Write out the data again in full, exactly as it reads.

──────── Data provided

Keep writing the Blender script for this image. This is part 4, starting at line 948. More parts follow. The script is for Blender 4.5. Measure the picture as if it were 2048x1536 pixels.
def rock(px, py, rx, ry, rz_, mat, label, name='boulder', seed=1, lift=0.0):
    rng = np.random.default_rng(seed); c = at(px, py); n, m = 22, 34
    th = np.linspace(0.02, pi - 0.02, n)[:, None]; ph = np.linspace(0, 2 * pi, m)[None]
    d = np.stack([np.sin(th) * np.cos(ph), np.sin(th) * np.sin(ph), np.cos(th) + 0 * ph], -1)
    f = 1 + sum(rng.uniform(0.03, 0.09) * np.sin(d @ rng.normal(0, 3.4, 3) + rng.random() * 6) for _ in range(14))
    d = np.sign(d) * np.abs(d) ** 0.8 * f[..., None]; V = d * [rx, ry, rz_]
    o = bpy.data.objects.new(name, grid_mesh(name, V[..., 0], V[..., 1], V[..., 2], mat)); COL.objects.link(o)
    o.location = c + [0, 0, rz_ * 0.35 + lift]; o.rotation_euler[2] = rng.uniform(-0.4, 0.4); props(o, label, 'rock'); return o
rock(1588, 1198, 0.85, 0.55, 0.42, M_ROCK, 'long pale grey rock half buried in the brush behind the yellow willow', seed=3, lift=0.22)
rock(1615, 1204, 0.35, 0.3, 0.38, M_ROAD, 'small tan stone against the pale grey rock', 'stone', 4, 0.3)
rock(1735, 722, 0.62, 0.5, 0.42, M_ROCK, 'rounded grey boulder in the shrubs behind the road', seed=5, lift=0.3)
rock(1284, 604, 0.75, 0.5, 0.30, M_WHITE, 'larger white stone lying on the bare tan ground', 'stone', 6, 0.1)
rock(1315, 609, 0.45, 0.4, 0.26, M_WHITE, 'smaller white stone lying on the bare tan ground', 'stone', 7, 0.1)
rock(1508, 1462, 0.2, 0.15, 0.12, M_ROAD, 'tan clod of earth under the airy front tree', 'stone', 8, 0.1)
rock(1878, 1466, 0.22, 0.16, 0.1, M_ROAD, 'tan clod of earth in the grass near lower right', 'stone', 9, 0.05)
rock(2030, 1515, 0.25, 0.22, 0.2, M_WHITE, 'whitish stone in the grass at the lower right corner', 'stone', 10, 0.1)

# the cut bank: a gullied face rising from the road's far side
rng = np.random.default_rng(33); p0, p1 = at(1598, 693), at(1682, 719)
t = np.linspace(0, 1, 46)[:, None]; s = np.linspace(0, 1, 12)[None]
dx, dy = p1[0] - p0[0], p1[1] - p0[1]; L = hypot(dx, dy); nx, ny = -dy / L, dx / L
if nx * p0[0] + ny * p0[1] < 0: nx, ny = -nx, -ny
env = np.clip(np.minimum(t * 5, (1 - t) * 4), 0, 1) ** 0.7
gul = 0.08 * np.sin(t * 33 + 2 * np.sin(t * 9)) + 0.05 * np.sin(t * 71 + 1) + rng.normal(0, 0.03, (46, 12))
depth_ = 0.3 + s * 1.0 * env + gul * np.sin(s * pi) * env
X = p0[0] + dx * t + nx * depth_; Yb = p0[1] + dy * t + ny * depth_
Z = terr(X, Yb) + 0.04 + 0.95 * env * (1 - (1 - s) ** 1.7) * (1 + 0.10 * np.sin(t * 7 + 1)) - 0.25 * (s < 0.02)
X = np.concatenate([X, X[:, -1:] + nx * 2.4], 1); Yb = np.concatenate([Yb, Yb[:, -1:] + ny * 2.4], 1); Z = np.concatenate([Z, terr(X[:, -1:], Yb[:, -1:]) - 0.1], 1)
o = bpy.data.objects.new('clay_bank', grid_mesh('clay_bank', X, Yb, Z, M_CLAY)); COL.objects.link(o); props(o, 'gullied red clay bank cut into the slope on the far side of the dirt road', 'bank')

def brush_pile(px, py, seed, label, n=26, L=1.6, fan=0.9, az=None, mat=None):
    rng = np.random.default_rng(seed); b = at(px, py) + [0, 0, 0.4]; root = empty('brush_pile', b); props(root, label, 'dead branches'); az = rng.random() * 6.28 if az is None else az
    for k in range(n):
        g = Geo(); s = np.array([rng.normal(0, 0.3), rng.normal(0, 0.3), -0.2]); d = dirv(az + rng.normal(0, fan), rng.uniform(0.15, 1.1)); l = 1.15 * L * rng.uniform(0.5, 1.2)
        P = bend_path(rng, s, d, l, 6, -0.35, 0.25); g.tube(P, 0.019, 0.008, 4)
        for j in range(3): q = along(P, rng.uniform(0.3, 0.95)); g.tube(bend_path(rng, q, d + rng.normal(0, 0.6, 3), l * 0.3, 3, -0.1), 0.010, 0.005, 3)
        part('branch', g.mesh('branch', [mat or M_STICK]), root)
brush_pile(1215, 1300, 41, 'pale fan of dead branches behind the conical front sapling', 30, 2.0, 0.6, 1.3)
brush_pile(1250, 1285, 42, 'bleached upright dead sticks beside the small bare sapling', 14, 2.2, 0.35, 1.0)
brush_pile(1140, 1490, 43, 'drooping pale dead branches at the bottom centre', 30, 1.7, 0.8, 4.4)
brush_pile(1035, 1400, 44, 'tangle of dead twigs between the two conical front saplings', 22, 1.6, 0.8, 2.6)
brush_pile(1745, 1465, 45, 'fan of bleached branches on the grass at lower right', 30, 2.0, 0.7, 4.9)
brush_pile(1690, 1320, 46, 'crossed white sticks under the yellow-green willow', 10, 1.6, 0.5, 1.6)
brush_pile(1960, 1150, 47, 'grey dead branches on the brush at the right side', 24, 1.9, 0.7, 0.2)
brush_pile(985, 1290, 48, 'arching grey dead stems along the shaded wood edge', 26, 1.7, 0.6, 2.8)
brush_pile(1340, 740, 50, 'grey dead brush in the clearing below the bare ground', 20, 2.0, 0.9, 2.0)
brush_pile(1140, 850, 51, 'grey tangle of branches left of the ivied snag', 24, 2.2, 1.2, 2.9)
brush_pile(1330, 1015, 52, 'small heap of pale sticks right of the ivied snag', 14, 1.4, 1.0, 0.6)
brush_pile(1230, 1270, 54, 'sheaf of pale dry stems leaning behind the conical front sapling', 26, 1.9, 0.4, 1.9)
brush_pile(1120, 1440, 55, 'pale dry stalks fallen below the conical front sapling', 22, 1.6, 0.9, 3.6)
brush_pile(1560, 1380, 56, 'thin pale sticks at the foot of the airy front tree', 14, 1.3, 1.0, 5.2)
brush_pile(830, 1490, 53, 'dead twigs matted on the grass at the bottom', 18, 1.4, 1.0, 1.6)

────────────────

Full solution =>
Keep writing the Blender script for this image. This is part 4, starting at line 948. More parts follow. The script is for Blender 4.5. Measure the picture as if it were 2048x1536 pixels.
def rock(px, py, rx, ry, rz_, mat, label, name='boulder', seed=1, lift=0.0):
    rng = np.random.default_rng(seed); c = at(px, py); n, m = 22, 34
    th = np.linspace(0.02, pi - 0.02, n)[:, None]; ph = np.linspace(0, 2 * pi, m)[None]
    d = np.stack([np.sin(th) * np.cos(ph), np.sin(th) * np.sin(ph), np.cos(th) + 0 * ph], -1)
    f = 1 + sum(rng.uniform(0.03, 0.09) * np.sin(d @ rng.normal(0, 3.4, 3) + rng.random() * 6) for _ in range(14))
    d = np.sign(d) * np.abs(d) ** 0.8 * f[..., None]; V = d * [rx, ry, rz_]
    o = bpy.data.objects.new(name, grid_mesh(name, V[..., 0], V[..., 1], V[..., 2], mat)); COL.objects.link(o)
    o.location = c + [0, 0, rz_ * 0.35 + lift]; o.rotation_euler[2] = rng.uniform(-0.4, 0.4); props(o, label, 'rock'); return o
rock(1588, 1198, 0.85, 0.55, 0.42, M_ROCK, 'long pale grey rock half buried in the brush behind the yellow willow', seed=3, lift=0.22)
rock(1615, 1204, 0.35, 0.3, 0.38, M_ROAD, 'small tan stone against the pale grey rock', 'stone', 4, 0.3)
rock(1735, 722, 0.62, 0.5, 0.42, M_ROCK, 'rounded grey boulder in the shrubs behind the road', seed=5, lift=0.3)
rock(1284, 604, 0.75, 0.5, 0.30, M_WHITE, 'larger white stone lying on the bare tan ground', 'stone', 6, 0.1)
rock(1315, 609, 0.45, 0.4, 0.26, M_WHITE, 'smaller white stone lying on the bare tan ground', 'stone', 7, 0.1)
rock(1508, 1462, 0.2, 0.15, 0.12, M_ROAD, 'tan clod of earth under the airy front tree', 'stone', 8, 0.1)
rock(1878, 1466, 0.22, 0.16, 0.1, M_ROAD, 'tan clod of earth in the grass near lower right', 'stone', 9, 0.05)
rock(2030, 1515, 0.25, 0.22, 0.2, M_WHITE, 'whitish stone in the grass at the lower right corner', 'stone', 10, 0.1)

# the cut bank: a gullied face rising from the road's far side
rng = np.random.default_rng(33); p0, p1 = at(1598, 693), at(1682, 719)
t = np.linspace(0, 1, 46)[:, None]; s = np.linspace(0, 1, 12)[None]
dx, dy = p1[0] - p0[0], p1[1] - p0[1]; L = hypot(dx, dy); nx, ny = -dy / L, dx / L
if nx * p0[0] + ny * p0[1] < 0: nx, ny = -nx, -ny
env = np.clip(np.minimum(t * 5, (1 - t) * 4), 0, 1) ** 0.7
gul = 0.08 * np.sin(t * 33 + 2 * np.sin(t * 9)) + 0.05 * np.sin(t * 71 + 1) + rng.normal(0, 0.03, (46, 12))
depth_ = 0.3 + s * 1.0 * env + gul * np.sin(s * pi) * env
X = p0[0] + dx * t + nx * depth_; Yb = p0[1] + dy * t + ny * depth_
Z = terr(X, Yb) + 0.04 + 0.95 * env * (1 - (1 - s) ** 1.7) * (1 + 0.10 * np.sin(t * 7 + 1)) - 0.25 * (s < 0.02)
X = np.concatenate([X, X[:, -1:] + nx * 2.4], 1); Yb = np.concatenate([Yb, Yb[:, -1:] + ny * 2.4], 1); Z = np.concatenate([Z, terr(X[:, -1:], Yb[:, -1:]) - 0.1], 1)
o = bpy.data.objects.new('clay_bank', grid_mesh('clay_bank', X, Yb, Z, M_CLAY)); COL.objects.link(o); props(o, 'gullied red clay bank cut into the slope on the far side of the dirt road', 'bank')

def brush_pile(px, py, seed, label, n=26, L=1.6, fan=0.9, az=None, mat=None):
    rng = np.random.default_rng(seed); b = at(px, py) + [0, 0, 0.4]; root = empty('brush_pile', b); props(root, label, 'dead branches'); az = rng.random() * 6.28 if az is None else az
    for k in range(n):
        g = Geo(); s = np.array([rng.normal(0, 0.3), rng.normal(0, 0.3), -0.2]); d = dirv(az + rng.normal(0, fan), rng.uniform(0.15, 1.1)); l = 1.15 * L * rng.uniform(0.5, 1.2)
        P = bend_path(rng, s, d, l, 6, -0.35, 0.25); g.tube(P, 0.019, 0.008, 4)
        for j in range(3): q = along(P, rng.uniform(0.3, 0.95)); g.tube(bend_path(rng, q, d + rng.normal(0, 0.6, 3), l * 0.3, 3, -0.1), 0.010, 0.005, 3)
        part('branch', g.mesh('branch', [mat or M_STICK]), root)
brush_pile(1215, 1300, 41, 'pale fan of dead branches behind the conical front sapling', 30, 2.0, 0.6, 1.3)
brush_pile(1250, 1285, 42, 'bleached upright dead sticks beside the small bare sapling', 14, 2.2, 0.35, 1.0)
brush_pile(1140, 1490, 43, 'drooping pale dead branches at the bottom centre', 30, 1.7, 0.8, 4.4)
brush_pile(1035, 1400, 44, 'tangle of dead twigs between the two conical front saplings', 22, 1.6, 0.8, 2.6)
brush_pile(1745, 1465, 45, 'fan of bleached branches on the grass at lower right', 30, 2.0, 0.7, 4.9)
brush_pile(1690, 1320, 46, 'crossed white sticks under the yellow-green willow', 10, 1.6, 0.5, 1.6)
brush_pile(1960, 1150, 47, 'grey dead branches on the brush at the right side', 24, 1.9, 0.7, 0.2)
brush_pile(985, 1290, 48, 'arching grey dead stems along the shaded wood edge', 26, 1.7, 0.6, 2.8)
brush_pile(1340, 740, 50, 'grey dead brush in the clearing below the bare ground', 20, 2.0, 0.9, 2.0)
brush_pile(1140, 850, 51, 'grey tangle of branches left of the ivied snag', 24, 2.2, 1.2, 2.9)
brush_pile(1330, 1015, 52, 'small heap of pale sticks right of the ivied snag', 14, 1.4, 1.0, 0.6)
brush_pile(1230, 1270, 54, 'sheaf of pale dry stems leaning behind the conical front sapling', 26, 1.9, 0.4, 1.9)
brush_pile(1120, 1440, 55, 'pale dry stalks fallen below the conical front sapling', 22, 1.6, 0.9, 3.6)
brush_pile(1560, 1380, 56, 'thin pale sticks at the foot of the airy front tree', 14, 1.3, 1.0, 5.2)
brush_pile(830, 1490, 53, 'dead twigs matted on the grass at the bottom', 18, 1.4, 1.0, 1.6)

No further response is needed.